Rupert Goodwins' Diary

Wednesday 24/04/2002To One Aldwych, where Intel is hosting one of its regular Views at Ten breakfast briefings. This one was trailed as being all about the Pentium 4M -- the mobile version, all low power and cute packaging -- but rather disappointingly turned into an hour and a half's panel discussion about how laptops were a good thing.
Written by Rupert Goodwins, Contributor

Wednesday 24/04/2002

To One Aldwych, where Intel is hosting one of its regular Views at Ten breakfast briefings. This one was trailed as being all about the Pentium 4M -- the mobile version, all low power and cute packaging -- but rather disappointingly turned into an hour and a half's panel discussion about how laptops were a good thing. People like laptops, a survey showed, and Intel approves. And that, rather sadly, was that.

Oh, I exaggerate. There was a lot of stuff about how people use laptops at home and at work, and sometimes they do work stuff at home, and sometimes home stuff at work. And laptops are becoming status symbols, taking the place of the company car as a sign of how important you are. Well, gee. And, Intel says, how people want a laptop and a desktop -- but I reckon that's just Intel trying to sell laptops and desktops.

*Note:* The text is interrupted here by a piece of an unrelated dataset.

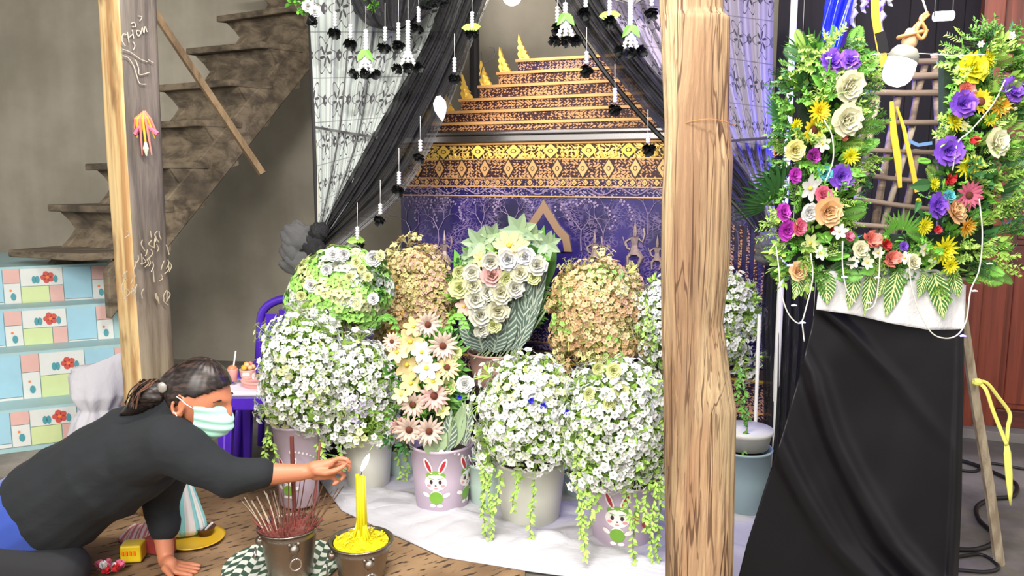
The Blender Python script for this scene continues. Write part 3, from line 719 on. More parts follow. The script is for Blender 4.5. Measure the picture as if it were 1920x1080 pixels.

I haven't turned my desktop at home on for weeks. First, it was my only machine and never got turned off. Then I got a clunky laptop that I never used at home; then a better laptop which started to see some sofa action while the desktop sat sulking in the corner. Then the desktop turned into a file server, music machine and Net gateway, and the laptop did everything else: now I've got a gateway in a tiny box and the laptop has a huge hard disk... the desktop is history, man.